Supreme Court opens the floodgates on political spending

If you’ve money to burn, don’t turn it into mere ash.

Buy an election or two.

Courtesy of the Supreme Court.

Politics used to be all about hot air.

Granted, there still is plenty of that.

Why do you think we have global warming everywhere but in red states?

But now cold cash is even hotter as a molten political currency.

The Supreme Court opened the door for even more money to be pumped into the political system with its Wednesday ruling on McCutcheon v. Federal Election Commission, which struck down overall limits on campaign contributions.

The decision means that a single donor will soon be able to contribute millions of hard dollars — in limited contributions — to political parties, candidates and political action committees.

The truly elite donors are poised to be the big winners with the decision, with money giving them the power to set and limit the party agendas.

Candidates for sale.

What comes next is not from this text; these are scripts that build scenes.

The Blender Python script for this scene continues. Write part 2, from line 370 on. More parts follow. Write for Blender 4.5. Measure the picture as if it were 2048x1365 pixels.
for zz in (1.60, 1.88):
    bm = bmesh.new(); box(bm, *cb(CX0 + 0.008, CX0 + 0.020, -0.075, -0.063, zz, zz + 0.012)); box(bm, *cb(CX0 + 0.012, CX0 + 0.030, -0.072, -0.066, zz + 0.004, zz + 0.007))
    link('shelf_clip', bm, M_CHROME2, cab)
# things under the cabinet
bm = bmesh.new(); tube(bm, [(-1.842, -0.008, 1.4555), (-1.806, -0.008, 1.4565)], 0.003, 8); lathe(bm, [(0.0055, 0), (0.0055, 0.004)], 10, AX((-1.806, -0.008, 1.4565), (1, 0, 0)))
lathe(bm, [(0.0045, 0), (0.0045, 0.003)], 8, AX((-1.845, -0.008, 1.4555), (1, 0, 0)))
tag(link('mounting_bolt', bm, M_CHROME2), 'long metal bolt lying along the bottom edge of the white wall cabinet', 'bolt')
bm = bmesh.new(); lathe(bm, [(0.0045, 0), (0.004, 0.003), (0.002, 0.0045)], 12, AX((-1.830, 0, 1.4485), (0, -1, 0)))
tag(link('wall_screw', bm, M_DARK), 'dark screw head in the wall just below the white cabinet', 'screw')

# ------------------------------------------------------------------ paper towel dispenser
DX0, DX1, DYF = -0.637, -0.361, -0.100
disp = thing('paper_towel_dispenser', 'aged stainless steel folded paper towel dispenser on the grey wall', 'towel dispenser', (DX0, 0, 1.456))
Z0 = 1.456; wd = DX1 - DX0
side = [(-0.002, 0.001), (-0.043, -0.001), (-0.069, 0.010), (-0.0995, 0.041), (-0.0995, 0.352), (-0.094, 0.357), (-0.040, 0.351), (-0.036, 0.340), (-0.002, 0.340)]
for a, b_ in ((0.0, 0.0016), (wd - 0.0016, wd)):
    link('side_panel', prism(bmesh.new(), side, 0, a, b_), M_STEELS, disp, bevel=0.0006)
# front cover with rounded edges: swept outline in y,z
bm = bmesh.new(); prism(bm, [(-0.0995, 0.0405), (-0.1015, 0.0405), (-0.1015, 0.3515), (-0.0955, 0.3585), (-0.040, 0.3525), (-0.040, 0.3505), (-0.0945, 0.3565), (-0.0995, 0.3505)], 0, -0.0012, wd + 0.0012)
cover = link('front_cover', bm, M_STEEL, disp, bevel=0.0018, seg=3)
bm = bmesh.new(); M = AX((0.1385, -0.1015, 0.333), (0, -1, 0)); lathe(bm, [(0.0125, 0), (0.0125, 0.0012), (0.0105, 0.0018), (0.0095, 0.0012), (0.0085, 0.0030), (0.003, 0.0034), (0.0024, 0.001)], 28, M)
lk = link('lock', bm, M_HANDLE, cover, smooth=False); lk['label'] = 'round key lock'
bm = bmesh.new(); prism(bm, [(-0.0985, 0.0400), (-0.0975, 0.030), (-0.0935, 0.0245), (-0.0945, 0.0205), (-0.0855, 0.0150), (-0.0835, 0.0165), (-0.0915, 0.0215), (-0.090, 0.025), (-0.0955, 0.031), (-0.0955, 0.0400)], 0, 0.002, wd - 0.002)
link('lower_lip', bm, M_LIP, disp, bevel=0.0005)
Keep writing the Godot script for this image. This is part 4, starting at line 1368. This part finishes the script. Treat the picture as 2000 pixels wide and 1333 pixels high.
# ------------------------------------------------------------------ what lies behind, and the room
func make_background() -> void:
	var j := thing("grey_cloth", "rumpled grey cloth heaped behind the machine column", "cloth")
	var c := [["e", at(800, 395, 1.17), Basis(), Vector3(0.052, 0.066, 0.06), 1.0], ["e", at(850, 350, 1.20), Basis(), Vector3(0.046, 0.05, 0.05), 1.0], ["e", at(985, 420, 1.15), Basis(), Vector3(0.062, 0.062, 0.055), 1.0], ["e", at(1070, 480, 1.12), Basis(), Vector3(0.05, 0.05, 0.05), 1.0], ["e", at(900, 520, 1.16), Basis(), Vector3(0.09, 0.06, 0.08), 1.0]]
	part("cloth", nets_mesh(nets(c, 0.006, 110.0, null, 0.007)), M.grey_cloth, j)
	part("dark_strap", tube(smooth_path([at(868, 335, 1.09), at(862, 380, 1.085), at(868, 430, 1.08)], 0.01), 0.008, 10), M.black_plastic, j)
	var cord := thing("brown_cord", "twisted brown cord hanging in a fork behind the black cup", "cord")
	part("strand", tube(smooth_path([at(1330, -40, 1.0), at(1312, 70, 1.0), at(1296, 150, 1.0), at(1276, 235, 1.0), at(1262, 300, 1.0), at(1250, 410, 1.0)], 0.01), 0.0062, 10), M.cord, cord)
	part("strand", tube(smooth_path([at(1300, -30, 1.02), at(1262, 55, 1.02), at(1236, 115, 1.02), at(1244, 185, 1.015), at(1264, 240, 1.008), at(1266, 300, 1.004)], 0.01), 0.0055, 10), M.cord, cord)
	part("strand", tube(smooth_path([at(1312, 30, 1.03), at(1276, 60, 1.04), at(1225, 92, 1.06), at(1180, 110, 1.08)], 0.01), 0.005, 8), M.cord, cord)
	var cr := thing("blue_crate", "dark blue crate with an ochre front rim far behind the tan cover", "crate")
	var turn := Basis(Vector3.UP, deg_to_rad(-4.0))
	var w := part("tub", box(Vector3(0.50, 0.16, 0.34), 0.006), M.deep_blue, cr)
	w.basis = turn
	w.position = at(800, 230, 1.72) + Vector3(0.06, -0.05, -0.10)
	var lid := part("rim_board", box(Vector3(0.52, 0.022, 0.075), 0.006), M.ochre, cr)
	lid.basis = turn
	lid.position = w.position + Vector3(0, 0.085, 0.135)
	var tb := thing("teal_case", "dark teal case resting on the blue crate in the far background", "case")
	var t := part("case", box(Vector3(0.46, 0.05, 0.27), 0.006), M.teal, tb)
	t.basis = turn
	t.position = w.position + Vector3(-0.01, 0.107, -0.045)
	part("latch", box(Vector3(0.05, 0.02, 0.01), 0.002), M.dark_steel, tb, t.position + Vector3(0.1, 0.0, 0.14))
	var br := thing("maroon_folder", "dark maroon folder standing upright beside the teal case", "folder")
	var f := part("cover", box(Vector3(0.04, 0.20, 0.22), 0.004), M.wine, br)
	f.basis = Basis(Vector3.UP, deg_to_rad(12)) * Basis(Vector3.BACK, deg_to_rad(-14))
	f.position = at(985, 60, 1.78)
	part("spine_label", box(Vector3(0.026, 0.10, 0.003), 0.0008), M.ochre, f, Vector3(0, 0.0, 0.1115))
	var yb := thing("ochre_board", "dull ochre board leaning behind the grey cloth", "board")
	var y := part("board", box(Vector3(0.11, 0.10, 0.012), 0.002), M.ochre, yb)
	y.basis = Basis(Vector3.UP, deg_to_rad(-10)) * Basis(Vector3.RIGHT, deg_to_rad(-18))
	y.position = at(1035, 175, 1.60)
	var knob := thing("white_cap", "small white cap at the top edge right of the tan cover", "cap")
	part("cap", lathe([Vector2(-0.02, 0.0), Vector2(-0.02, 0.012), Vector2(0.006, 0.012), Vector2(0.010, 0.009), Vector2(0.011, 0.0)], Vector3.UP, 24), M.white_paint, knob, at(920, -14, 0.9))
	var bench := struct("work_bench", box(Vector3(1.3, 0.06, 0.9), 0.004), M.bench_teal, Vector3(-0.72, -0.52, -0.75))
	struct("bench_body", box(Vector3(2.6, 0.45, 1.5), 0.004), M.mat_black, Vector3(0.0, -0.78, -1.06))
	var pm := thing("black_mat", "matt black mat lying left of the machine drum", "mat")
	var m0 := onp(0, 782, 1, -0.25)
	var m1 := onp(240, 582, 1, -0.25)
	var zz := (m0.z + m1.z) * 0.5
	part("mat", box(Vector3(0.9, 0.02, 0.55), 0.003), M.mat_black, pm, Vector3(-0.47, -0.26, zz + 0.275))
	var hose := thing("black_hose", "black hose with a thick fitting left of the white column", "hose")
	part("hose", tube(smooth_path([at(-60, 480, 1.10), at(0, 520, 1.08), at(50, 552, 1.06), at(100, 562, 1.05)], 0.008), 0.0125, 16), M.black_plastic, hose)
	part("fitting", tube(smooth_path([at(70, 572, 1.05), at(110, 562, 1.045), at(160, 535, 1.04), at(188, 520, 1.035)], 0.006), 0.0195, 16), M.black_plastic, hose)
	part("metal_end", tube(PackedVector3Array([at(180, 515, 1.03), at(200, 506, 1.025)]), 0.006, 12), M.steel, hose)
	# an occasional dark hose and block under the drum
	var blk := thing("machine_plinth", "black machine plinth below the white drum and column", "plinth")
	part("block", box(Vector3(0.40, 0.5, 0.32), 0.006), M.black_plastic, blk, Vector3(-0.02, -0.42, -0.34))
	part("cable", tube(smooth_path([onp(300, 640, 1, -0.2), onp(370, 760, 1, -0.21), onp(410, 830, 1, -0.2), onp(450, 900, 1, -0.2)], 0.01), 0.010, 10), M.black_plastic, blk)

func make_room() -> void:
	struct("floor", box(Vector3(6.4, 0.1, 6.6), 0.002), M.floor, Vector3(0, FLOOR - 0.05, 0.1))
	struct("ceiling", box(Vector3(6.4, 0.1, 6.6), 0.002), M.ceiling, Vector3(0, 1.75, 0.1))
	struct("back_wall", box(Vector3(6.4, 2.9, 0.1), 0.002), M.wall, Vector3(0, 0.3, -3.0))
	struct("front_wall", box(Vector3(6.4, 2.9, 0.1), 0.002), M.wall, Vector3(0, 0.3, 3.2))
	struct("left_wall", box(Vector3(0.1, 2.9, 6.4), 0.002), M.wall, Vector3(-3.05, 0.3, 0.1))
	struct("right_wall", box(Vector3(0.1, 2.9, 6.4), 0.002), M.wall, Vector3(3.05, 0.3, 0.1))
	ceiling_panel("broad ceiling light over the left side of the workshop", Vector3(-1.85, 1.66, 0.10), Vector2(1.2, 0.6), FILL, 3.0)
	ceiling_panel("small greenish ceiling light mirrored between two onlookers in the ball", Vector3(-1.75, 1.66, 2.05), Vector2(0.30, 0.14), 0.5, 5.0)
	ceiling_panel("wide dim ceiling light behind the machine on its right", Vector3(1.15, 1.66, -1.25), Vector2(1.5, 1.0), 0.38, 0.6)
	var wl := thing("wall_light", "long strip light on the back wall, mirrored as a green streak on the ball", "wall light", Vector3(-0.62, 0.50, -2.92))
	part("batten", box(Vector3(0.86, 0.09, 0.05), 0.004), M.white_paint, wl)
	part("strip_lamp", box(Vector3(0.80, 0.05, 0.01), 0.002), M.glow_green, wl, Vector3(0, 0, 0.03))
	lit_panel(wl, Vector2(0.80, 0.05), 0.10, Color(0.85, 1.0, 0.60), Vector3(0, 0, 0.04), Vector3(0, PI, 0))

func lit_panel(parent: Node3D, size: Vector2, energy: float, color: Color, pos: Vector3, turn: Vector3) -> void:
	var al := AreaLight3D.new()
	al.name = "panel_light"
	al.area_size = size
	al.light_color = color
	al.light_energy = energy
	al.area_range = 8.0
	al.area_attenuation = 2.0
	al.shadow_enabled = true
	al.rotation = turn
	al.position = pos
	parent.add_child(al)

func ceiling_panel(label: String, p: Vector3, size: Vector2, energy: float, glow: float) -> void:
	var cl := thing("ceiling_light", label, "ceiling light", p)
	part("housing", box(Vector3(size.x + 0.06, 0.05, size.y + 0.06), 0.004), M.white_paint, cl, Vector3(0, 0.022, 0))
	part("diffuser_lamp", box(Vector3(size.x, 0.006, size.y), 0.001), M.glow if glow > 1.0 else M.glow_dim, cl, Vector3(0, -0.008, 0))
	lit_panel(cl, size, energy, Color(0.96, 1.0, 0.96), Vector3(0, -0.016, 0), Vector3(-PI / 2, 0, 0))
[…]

Like meat on the hoof.

The decision, by a 5-to-4 vote along ideological lines, with the court’s more conservative justices in the majority, was a sequel of sorts to Citizens United, the 2010 decision that struck down limits on independent campaign spending by corporations and unions.

But that ruling did nothing to affect the other main form of campaign finance regulation: caps on direct contributions to candidates and political parties.

Wednesday’s decision addressed that second kind of regulation.

It did not affect familiar base limits on contributions from individuals to candidates, currently $2,600 per candidate in primary and general elections.

But it said that overall limits of $48,600 by individuals every two years for contributions to all federal candidates violated the First Amendment, as did separate aggregate limits on contributions to political party committees, currently $74,600.

Chief Justice John G. Roberts Jr., writing for four justices in the controlling opinion, said the First Amendment required striking down the limits.

“There is no right in our democracy more basic,” he wrote, “than the right to participate in electing our political leaders.”

Dissenting from the bench, Justice Stephen G. Breyer called the decision a blow to the First Amendment and American democracy.

“If the court in Citizens United opened a door,” he said, “today’s decision may well open a floodgate.”

Amazing how two Supremes could vary so widely on their interpretation of the First Amendment. Didn’t they both go to law school?

Of course, politics usually do color Supreme Court decisions.

It’s as American as apple pie and Obamacare (well, perhaps not).